▸ **Task description**:
Leaving out the pictures, retype all the material exactly.

▸ **Data**:
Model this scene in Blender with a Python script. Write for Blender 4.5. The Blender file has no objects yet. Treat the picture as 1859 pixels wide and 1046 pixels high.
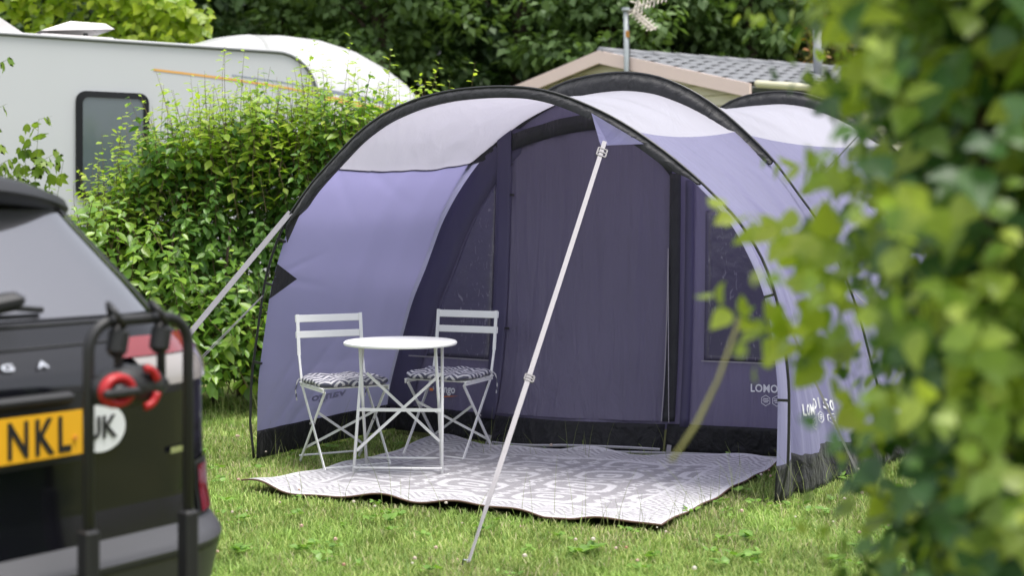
import bpy, math, random
import numpy as np
from mathutils import Vector, Matrix

# ------------------------------------------------------------------ camera, sky, sun, exposure
SC = bpy.context.scene
COL = SC.collection
R = math.radians
CAM_H = 1.38
cam_d = bpy.data.cameras.new('camera'); cam = bpy.data.objects.new('camera', cam_d); COL.objects.link(cam)
cam.location = (0, 0, CAM_H); cam.rotation_euler = (R(90), 0, 0)
cam_d.lens = 50; cam_d.sensor_width = 36; cam_d.shift_y = -128 / 1859
cam_d.clip_start = 0.1; cam_d.clip_end = 600
cam_d.dof.use_dof = True; cam_d.dof.focus_distance = 7.6; cam_d.dof.aperture_fstop = 2.1
SC.camera = cam

world = bpy.data.worlds.new('World'); SC.world = world; world.use_nodes = True
wn = world.node_tree.nodes; wl = world.node_tree.links
bg = wn['Background']
sky = wn.new('ShaderNodeTexSky'); sky.sky_type = 'NISHITA'; sky.sun_disc = False
SUN_EL, SUN_AZ = R(76), R(120)          # azimuth clockwise from +Y: high, from the right behind the camera
sky.sun_elevation = SUN_EL; sky.sun_rotation = SUN_AZ
sky.air_density = 1.0; sky.dust_density = 3.0; sky.ozone_density = 1.0
hsv = wn.new('ShaderNodeHueSaturation'); hsv.inputs['Saturation'].default_value = 0.30
wl.new(sky.outputs[0], hsv.inputs['Color']); wl.new(hsv.outputs[0], bg.inputs[0])
bg.inputs[1].default_value = 0.13
sd = bpy.data.lights.new('sun', 'SUN'); sd.energy = 1.5; sd.angle = R(25); sd.color = (1.0, 0.96, 0.90)
so = bpy.data.objects.new('sun', sd); COL.objects.link(so)
sdir = Vector((math.sin(SUN_AZ) * math.cos(SUN_EL), math.cos(SUN_AZ) * math.cos(SUN_EL), math.sin(SUN_EL)))
so.rotation_euler = sdir.to_track_quat('Z', 'Y').to_euler(); so.location = sdir * 40
SC.view_settings.view_transform = 'Standard'; SC.view_settings.look = 'None'
SC.view_settings.gamma = 1.0; SC.view_settings.use_curve_mapping = False
SC.view_settings.exposure = 1.27
SC.render.engine = 'CYCLES'
SC.cycles.use_denoising = True
SC.cycles.max_bounces = 6; SC.cycles.diffuse_bounces = 3; SC.cycles.transparent_max_bounces = 8
SC.cycles.caustics_reflective = False; SC.cycles.caustics_refractive = False

# ------------------------------------------------------------------ helpers
rng = np.random.default_rng(7)
random.seed(7)

def srgb(r, g, b):
    f = lambda c: ((c / 255 + .055) / 1.055) ** 2.4 if c > 10 else c / 255 / 12.92
    return (f(r), f(g), f(b), 1)

def mesh_np(name, verts, faces, mat=None, smooth=False):
    """verts (n,3); faces: list of arrays, each (m,k)"""
    me = bpy.data.meshes.new(name)
    verts = np.asarray(verts, dtype=np.float32)
    if not isinstance(faces, list): faces = [faces]
    idx = np.concatenate([np.asarray(f, dtype=np.int32).ravel() for f in faces])
    tot = np.concatenate([np.full(len(f), np.asarray(f).shape[1], dtype=np.int32) for f in faces])
    start = np.concatenate([[0], np.cumsum(tot)[:-1]]).astype(np.int32)
    me.vertices.add(len(verts)); me.vertices.foreach_set('co', verts.ravel())
    me.loops.add(len(idx)); me.loops.foreach_set('vertex_index', idx)
    me.polygons.add(len(tot)); me.polygons.foreach_set('loop_start', start)
    if smooth: me.polygons.foreach_set('use_smooth', np.ones(len(tot), dtype=bool))
    me.update(calc_edges=True)
    if mat: me.materials.append(mat)
    return me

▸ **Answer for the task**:
Model this scene in Blender with a Python script. Write for Blender 4.5. The Blender file has no objects yet. Treat the picture as 1859 pixels wide and 1046 pixels high.
import bpy, math, random
import numpy as np
from mathutils import Vector, Matrix

# ------------------------------------------------------------------ camera, sky, sun, exposure
SC = bpy.context.scene
COL = SC.collection
R = math.radians
CAM_H = 1.38
cam_d = bpy.data.cameras.new('camera'); cam = bpy.data.objects.new('camera', cam_d); COL.objects.link(cam)
cam.location = (0, 0, CAM_H); cam.rotation_euler = (R(90), 0, 0)
cam_d.lens = 50; cam_d.sensor_width = 36; cam_d.shift_y = -128 / 1859
cam_d.clip_start = 0.1; cam_d.clip_end = 600
cam_d.dof.use_dof = True; cam_d.dof.focus_distance = 7.6; cam_d.dof.aperture_fstop = 2.1
SC.camera = cam

world = bpy.data.worlds.new('World'); SC.world = world; world.use_nodes = True
wn = world.node_tree.nodes; wl = world.node_tree.links
bg = wn['Background']
sky = wn.new('ShaderNodeTexSky'); sky.sky_type = 'NISHITA'; sky.sun_disc = False
SUN_EL, SUN_AZ = R(76), R(120)          # azimuth clockwise from +Y: high, from the right behind the camera
sky.sun_elevation = SUN_EL; sky.sun_rotation = SUN_AZ
sky.air_density = 1.0; sky.dust_density = 3.0; sky.ozone_density = 1.0
hsv = wn.new('ShaderNodeHueSaturation'); hsv.inputs['Saturation'].default_value = 0.30
wl.new(sky.outputs[0], hsv.inputs['Color']); wl.new(hsv.outputs[0], bg.inputs[0])
bg.inputs[1].default_value = 0.13
sd = bpy.data.lights.new('sun', 'SUN'); sd.energy = 1.5; sd.angle = R(25); sd.color = (1.0, 0.96, 0.90)
so = bpy.data.objects.new('sun', sd); COL.objects.link(so)
sdir = Vector((math.sin(SUN_AZ) * math.cos(SUN_EL), math.cos(SUN_AZ) * math.cos(SUN_EL), math.sin(SUN_EL)))
so.rotation_euler = sdir.to_track_quat('Z', 'Y').to_euler(); so.location = sdir * 40
SC.view_settings.view_transform = 'Standard'; SC.view_settings.look = 'None'
SC.view_settings.gamma = 1.0; SC.view_settings.use_curve_mapping = False
SC.view_settings.exposure = 1.27
SC.render.engine = 'CYCLES'
SC.cycles.use_denoising = True
SC.cycles.max_bounces = 6; SC.cycles.diffuse_bounces = 3; SC.cycles.transparent_max_bounces = 8
SC.cycles.caustics_reflective = False; SC.cycles.caustics_refractive = False

# ------------------------------------------------------------------ helpers
rng = np.random.default_rng(7)
random.seed(7)

def srgb(r, g, b):
    f = lambda c: ((c / 255 + .055) / 1.055) ** 2.4 if c > 10 else c / 255 / 12.92
    return (f(r), f(g), f(b), 1)

def mesh_np(name, verts, faces, mat=None, smooth=False):
    """verts (n,3); faces: list of arrays, each (m,k)"""
    me = bpy.data.meshes.new(name)
    verts = np.asarray(verts, dtype=np.float32)
    if not isinstance(faces, list): faces = [faces]
    idx = np.concatenate([np.asarray(f, dtype=np.int32).ravel() for f in faces])
    tot = np.concatenate([np.full(len(f), np.asarray(f).shape[1], dtype=np.int32) for f in faces])
    start = np.concatenate([[0], np.cumsum(tot)[:-1]]).astype(np.int32)
    me.vertices.add(len(verts)); me.vertices.foreach_set('co', verts.ravel())
    me.loops.add(len(idx)); me.loops.foreach_set('vertex_index', idx)
    me.polygons.add(len(tot)); me.polygons.foreach_set('loop_start', start)
    if smooth: me.polygons.foreach_set('use_smooth', np.ones(len(tot), dtype=bool))
    me.update(calc_edges=True)
    if mat: me.materials.append(mat)
    return me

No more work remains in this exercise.